─── DATASET EXCERPT

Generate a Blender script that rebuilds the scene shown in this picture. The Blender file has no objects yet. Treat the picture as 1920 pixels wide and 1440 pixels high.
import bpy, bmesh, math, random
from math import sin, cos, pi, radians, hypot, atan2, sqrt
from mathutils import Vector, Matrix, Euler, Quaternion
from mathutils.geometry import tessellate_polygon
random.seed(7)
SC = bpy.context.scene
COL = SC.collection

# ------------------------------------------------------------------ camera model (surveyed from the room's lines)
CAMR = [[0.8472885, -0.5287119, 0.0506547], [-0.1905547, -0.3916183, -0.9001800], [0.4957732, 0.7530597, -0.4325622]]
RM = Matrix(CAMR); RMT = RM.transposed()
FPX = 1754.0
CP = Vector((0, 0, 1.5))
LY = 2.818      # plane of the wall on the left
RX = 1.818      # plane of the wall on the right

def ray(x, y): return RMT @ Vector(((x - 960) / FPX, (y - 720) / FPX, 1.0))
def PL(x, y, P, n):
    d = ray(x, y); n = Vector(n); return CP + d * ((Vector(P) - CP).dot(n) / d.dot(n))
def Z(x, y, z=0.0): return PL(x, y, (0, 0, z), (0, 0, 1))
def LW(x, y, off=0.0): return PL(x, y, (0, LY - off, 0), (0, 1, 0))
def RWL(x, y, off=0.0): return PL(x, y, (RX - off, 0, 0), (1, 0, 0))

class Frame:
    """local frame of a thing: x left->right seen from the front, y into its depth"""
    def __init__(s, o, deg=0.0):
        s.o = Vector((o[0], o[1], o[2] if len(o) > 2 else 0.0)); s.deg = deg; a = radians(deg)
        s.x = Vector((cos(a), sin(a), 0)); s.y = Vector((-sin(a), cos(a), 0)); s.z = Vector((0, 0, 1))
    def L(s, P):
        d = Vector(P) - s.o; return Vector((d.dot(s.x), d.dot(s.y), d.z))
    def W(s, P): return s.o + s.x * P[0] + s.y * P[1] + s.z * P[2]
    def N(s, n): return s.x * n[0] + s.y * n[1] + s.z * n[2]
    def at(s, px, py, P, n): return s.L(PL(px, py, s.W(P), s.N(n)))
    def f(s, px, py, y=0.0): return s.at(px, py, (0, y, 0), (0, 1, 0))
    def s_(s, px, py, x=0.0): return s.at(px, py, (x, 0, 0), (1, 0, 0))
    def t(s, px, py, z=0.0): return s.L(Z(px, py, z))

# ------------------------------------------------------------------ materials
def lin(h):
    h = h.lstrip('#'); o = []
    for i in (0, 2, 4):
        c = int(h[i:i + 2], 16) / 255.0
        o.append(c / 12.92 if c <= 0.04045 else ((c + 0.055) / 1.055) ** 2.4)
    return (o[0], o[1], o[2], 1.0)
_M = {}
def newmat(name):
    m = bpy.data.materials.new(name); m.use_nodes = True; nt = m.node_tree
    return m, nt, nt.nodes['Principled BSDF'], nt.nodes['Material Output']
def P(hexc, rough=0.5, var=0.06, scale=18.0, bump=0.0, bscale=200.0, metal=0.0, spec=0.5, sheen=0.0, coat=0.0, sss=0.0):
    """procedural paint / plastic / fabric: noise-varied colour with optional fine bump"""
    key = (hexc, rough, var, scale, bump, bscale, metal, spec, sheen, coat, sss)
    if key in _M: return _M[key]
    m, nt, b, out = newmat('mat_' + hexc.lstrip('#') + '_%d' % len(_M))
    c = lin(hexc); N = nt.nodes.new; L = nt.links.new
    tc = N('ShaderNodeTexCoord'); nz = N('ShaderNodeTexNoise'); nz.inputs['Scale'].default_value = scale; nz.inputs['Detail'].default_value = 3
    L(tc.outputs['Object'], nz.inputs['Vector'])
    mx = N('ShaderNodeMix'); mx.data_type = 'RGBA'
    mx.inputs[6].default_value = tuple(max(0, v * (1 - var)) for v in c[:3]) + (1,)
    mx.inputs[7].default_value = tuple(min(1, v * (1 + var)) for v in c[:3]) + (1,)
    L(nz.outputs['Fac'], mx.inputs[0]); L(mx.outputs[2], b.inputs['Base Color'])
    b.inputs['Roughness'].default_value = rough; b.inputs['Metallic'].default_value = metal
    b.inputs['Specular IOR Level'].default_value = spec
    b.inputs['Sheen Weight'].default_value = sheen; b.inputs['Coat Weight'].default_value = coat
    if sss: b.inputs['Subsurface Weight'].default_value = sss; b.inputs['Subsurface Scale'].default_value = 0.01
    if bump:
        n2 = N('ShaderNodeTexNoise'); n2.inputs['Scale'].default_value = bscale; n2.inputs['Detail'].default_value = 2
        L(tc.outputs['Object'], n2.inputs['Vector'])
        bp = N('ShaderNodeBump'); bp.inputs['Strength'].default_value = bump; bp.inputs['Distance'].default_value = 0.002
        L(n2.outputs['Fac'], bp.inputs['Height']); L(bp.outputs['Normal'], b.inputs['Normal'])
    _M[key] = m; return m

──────

> THE PROBLEM: Pick out the lines containing the string "scene" and show them.

> EXPECTED ANSWER:
Generate a Blender script that rebuilds the scene shown in this picture. The Blender file has no objects yet. Treat the picture as 1920 pixels wide and 1440 pixels high.
SC = bpy.context.scene